We can tentatively divide credit growth into that from individuals and that from enterprises. To maintain the credit growth target of nearly 14% in 2023, most of the growth must come from the enterprise group. Promoting enterprise credit growth will be easier for banks with preferential interest rate policies and streamlined procedures. The high growth rate in the coming months will likely come from the enterprise group. However, the difference in the first six months of 2024 compared to 2023 is that the contribution of industries such as industry, construction, and materials has been higher, unlike the previous year’s focus on real estate businesses.
According to the financial statements of listed companies, the materials sector had the highest increase in borrowings, at VND 14,500 billion, with the industry mainly balancing the use of short-term and long-term debt. Meanwhile, the real estate sector ranked second in terms of increased borrowings, with a scale of more than VND 13,300 billion. Notably, the real estate sector’s debt is mainly in short-term capital, in contrast to industrial enterprises, which have almost all additional borrowings in long-term capital.
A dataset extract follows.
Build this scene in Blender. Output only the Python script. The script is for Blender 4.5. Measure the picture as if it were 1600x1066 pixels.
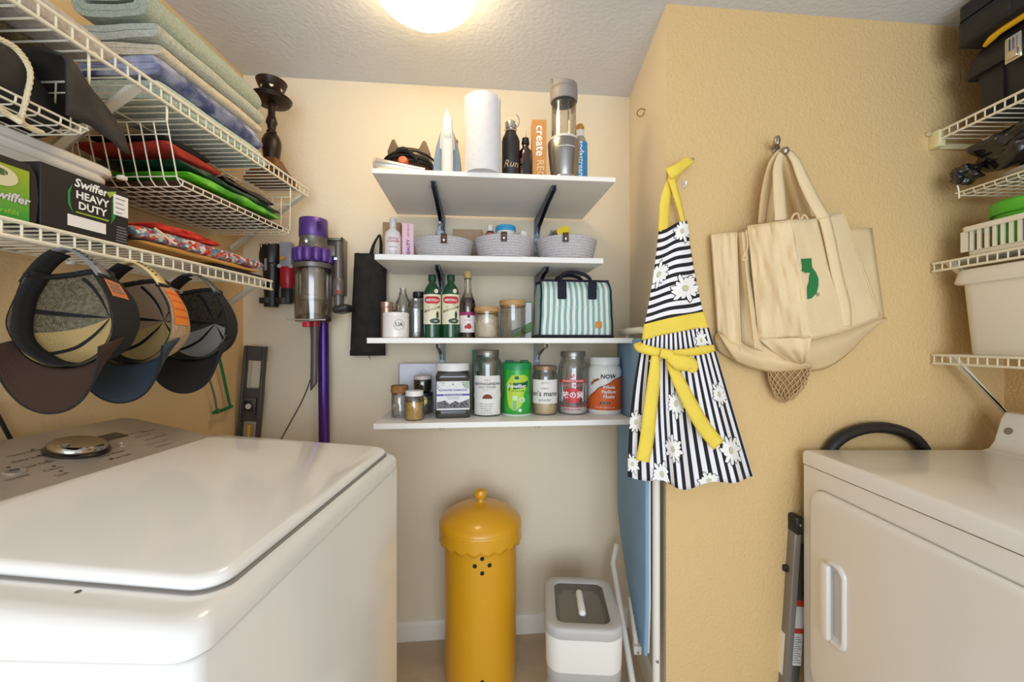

Part of the credit capital of real estate enterprises may also be used to pay off maturing bonds, so the growth of borrowings of these enterprises may be much lower than the actual disbursed amount.
In the credit trend survey last month, “Wholesale and retail,” “Export and import,” “Steel and other metals,” and “Processing and manufacturing industry” were the four economic sectors that many credit institutions chose as the main drivers of credit growth in 2024 and are expected to continue in 2025. For corporate customers (especially in production and business lending), the overall lending conditions and terms will be relaxed. This also reflects the banks’ more open mindset in extending loans to production industries such as manufacturing, as many macroeconomic factors indicate favorable prospects, from private investment to FDI inflows. Meanwhile, the credit risk of investment and business lending in the real estate sector is potentially higher, which also explains the trend of most loans in this sector being short-term.
In addition, the credit growth data for consumer lending for people’s livelihoods surprisingly recorded a sharp increase of 10% at the end of May compared to the end of last year. Against the backdrop of weak demand from weak consumption, the rapid credit growth in this area is also a matter of concern. According to the Forecasting and Statistics Department, in the remaining months of 2024, the demand for consumer loans (mainly for home purchases) from the people will improve. Statistics show that the debt for land use rights in Q1/2024 also increased significantly compared to the previous quarter and the same period, by 13.6% and 16.4%, respectively. In fact, we have also noticed that the frequency of people receiving calls from consumer credit packages with very favorable conditions has increased significantly, and credit may also partly increase from this channel. Another worrying point that we also need to pay attention to is that to meet the 6% credit growth rate, commercial banks have likely used the trick of credit growth through the pledge of savings books. In this case, savings deposits are pledged for loans, and then the money is deposited back into the bank in the next round. With the Q2 reports of the banks to be announced soon, the reassessment of the value of the collateralized savings books by the banks will be able to confirm the appropriateness of the above assumption.
Strong economic growth and credit recovery are positive signs. However, behind the rapid growth numbers, there are always limitations to be aware of. Credit growth not based on real economic activity needs to be closely monitored by the SBV to ensure the system’s stability in the long term.